>> START

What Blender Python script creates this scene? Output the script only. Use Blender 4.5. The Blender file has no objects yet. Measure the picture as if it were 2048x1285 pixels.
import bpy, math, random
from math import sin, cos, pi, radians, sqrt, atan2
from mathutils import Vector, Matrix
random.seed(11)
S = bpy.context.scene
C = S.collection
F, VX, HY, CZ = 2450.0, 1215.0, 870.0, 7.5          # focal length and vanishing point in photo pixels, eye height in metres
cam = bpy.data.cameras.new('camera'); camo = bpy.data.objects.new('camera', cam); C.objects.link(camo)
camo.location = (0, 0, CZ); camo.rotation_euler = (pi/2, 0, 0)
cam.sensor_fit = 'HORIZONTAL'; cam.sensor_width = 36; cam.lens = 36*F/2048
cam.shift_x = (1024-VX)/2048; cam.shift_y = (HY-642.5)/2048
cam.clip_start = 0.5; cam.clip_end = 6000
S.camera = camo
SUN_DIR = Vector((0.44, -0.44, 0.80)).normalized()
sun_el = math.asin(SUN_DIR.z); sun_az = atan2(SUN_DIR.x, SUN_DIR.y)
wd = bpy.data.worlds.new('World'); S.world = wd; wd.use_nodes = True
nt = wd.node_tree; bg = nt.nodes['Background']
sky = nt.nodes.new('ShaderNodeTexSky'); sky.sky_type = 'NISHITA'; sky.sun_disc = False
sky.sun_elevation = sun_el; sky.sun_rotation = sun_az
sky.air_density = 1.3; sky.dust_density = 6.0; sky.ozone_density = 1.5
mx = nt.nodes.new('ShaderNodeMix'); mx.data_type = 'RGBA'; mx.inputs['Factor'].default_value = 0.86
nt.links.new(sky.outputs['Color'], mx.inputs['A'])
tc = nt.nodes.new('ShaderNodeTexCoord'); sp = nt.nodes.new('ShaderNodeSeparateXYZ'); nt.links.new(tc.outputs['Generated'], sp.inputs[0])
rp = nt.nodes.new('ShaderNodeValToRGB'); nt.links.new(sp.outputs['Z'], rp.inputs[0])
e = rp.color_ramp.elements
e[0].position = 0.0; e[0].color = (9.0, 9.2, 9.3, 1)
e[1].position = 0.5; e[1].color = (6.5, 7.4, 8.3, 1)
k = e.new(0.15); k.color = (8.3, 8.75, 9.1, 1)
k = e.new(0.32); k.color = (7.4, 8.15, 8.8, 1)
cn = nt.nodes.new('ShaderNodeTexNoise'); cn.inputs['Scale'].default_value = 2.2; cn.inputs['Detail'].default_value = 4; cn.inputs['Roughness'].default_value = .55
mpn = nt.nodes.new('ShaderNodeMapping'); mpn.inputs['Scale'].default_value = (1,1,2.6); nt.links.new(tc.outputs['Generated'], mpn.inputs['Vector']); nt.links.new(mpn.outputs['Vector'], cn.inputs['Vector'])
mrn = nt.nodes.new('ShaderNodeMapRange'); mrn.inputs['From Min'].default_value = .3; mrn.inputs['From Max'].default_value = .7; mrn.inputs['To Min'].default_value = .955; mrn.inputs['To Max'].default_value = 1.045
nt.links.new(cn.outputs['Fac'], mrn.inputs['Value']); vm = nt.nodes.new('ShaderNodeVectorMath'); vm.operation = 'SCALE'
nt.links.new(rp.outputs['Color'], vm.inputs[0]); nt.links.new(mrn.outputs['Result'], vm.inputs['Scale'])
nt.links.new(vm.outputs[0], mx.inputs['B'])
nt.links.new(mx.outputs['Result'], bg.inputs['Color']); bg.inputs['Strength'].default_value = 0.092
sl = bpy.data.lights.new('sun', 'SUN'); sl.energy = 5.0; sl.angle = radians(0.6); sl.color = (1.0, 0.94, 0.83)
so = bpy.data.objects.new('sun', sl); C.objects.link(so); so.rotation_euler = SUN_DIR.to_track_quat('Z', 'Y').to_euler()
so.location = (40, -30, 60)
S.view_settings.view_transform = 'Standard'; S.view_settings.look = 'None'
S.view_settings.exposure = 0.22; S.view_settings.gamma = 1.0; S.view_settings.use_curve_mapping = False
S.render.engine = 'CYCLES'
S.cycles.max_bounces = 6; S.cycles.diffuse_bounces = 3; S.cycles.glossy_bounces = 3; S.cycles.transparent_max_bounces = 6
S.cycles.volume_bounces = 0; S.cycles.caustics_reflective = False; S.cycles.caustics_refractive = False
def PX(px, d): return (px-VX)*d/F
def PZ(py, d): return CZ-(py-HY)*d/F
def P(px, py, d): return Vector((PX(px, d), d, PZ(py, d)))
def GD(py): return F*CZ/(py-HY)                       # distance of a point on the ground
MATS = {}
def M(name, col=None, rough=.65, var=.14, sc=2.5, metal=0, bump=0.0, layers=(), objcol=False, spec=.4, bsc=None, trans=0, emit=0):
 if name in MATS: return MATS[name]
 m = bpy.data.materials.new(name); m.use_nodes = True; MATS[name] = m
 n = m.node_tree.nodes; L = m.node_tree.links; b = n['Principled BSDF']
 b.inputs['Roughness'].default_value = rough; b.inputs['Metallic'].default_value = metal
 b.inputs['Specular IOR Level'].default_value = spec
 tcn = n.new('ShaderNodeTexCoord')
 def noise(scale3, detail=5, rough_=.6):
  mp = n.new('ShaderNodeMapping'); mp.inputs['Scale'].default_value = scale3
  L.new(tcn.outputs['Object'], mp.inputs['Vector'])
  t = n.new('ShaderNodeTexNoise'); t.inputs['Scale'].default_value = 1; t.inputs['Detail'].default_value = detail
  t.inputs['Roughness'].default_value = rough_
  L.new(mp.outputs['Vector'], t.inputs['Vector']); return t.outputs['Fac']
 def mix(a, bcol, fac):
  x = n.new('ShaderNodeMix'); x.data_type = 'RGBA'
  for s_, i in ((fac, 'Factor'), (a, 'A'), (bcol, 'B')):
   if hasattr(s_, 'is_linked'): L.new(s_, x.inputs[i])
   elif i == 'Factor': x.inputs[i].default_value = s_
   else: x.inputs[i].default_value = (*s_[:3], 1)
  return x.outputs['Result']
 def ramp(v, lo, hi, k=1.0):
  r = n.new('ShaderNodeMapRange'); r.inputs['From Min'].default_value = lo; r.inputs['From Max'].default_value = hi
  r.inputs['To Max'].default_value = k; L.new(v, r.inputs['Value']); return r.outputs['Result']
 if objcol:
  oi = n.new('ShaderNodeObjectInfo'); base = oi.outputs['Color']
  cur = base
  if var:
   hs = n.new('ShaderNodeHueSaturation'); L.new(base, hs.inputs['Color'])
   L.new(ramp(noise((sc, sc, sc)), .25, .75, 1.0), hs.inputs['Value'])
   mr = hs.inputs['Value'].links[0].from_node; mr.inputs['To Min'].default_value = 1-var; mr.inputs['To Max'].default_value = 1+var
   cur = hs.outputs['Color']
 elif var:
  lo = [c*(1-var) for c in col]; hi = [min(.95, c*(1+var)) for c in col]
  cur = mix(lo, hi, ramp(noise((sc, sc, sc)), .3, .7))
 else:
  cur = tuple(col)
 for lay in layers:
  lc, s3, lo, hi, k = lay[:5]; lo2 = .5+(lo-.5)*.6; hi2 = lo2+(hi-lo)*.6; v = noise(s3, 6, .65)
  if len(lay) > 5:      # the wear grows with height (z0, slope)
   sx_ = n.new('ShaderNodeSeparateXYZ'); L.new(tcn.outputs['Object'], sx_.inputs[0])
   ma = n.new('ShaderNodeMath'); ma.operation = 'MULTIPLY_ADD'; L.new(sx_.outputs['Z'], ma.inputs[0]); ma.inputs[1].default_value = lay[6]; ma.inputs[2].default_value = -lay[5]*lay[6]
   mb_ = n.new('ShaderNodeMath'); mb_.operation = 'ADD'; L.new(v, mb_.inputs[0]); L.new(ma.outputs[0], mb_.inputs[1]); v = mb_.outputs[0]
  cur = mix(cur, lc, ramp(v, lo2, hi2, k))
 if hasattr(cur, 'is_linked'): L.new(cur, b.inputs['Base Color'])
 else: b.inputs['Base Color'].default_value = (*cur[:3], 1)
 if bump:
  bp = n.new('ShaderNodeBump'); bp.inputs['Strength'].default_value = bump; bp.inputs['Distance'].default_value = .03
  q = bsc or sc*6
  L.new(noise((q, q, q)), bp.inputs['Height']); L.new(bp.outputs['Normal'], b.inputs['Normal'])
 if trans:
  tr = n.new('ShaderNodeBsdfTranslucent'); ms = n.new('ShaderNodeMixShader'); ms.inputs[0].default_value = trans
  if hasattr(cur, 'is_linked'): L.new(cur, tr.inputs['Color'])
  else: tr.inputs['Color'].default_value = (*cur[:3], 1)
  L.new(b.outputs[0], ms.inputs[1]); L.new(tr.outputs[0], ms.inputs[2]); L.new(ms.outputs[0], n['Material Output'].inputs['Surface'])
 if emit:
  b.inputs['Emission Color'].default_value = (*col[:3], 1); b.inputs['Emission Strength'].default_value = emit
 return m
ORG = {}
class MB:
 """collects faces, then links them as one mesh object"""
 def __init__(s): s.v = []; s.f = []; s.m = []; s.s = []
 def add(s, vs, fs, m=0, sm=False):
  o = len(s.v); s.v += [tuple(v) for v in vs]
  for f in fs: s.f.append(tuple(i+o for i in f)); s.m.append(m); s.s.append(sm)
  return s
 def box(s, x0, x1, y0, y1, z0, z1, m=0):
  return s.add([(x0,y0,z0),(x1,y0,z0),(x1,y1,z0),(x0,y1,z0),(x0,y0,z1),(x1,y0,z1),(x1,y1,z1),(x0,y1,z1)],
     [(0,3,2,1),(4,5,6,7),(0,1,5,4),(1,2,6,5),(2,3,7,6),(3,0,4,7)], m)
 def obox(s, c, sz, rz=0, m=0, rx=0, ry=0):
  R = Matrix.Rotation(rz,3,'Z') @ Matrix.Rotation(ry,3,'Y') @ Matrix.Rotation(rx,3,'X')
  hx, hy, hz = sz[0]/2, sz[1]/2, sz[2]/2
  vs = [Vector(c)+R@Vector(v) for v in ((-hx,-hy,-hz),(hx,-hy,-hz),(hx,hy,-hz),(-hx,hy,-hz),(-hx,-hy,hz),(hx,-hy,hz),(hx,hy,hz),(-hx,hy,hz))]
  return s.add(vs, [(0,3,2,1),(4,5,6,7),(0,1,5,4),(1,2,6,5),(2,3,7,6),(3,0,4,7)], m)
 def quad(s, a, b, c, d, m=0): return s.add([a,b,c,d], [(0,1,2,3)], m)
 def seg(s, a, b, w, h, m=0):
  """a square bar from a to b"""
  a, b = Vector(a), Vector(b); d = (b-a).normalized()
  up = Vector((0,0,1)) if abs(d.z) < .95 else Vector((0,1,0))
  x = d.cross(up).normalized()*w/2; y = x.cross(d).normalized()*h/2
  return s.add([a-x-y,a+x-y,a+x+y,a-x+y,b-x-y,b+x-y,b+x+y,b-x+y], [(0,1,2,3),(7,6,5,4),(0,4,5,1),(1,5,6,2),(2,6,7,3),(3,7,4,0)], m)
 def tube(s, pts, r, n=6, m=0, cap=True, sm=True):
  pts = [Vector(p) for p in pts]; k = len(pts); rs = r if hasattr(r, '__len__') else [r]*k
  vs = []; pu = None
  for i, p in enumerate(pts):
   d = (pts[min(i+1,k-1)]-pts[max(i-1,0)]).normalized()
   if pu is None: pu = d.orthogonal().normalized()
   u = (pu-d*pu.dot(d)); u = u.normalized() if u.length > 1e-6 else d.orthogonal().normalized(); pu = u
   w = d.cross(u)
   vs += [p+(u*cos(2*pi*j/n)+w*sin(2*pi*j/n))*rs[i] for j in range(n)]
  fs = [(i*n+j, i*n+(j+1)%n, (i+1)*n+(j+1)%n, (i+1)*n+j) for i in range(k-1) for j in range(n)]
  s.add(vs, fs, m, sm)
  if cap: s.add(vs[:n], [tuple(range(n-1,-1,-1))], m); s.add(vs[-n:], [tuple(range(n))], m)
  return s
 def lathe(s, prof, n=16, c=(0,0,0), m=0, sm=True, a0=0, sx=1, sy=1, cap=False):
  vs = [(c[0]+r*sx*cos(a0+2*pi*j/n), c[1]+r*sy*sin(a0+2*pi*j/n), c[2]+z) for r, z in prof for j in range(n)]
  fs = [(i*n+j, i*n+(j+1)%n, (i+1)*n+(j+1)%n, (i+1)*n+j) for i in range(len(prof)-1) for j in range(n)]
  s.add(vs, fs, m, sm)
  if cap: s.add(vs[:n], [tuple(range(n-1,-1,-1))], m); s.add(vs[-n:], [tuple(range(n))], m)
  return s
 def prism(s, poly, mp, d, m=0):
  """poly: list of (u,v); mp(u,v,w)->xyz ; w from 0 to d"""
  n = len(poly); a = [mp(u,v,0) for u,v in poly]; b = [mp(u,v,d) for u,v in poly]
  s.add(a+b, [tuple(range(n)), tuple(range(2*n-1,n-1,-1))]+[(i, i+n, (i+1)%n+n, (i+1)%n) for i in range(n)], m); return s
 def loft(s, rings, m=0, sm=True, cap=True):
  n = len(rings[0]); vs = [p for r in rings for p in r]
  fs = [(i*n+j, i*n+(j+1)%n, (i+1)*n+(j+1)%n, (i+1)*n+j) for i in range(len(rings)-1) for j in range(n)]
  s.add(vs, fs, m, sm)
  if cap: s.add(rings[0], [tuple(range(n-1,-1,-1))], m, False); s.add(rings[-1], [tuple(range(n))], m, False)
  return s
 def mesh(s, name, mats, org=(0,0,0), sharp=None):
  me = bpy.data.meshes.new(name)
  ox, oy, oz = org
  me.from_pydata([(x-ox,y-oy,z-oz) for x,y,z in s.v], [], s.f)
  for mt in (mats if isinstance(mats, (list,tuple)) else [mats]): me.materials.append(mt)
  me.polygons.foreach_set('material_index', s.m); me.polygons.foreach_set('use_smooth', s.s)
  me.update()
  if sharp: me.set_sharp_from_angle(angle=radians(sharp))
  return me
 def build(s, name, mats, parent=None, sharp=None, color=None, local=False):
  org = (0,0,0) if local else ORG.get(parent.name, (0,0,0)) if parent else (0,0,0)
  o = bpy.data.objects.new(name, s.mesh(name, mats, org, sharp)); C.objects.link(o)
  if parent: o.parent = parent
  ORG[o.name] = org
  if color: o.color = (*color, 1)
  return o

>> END

__Objective__
List the lines of the material in which the word "objects" occurs.

__Finished task__
What Blender Python script creates this scene? Output the script only. Use Blender 4.5. The Blender file has no objects yet. Measure the picture as if it were 2048x1285 pixels.
cam = bpy.data.cameras.new('camera'); camo = bpy.data.objects.new('camera', cam); C.objects.link(camo)
so = bpy.data.objects.new('sun', sl); C.objects.link(so); so.rotation_euler = SUN_DIR.to_track_quat('Z', 'Y').to_euler()
  o = bpy.data.objects.new(name, s.mesh(name, mats, org, sharp)); C.objects.link(o)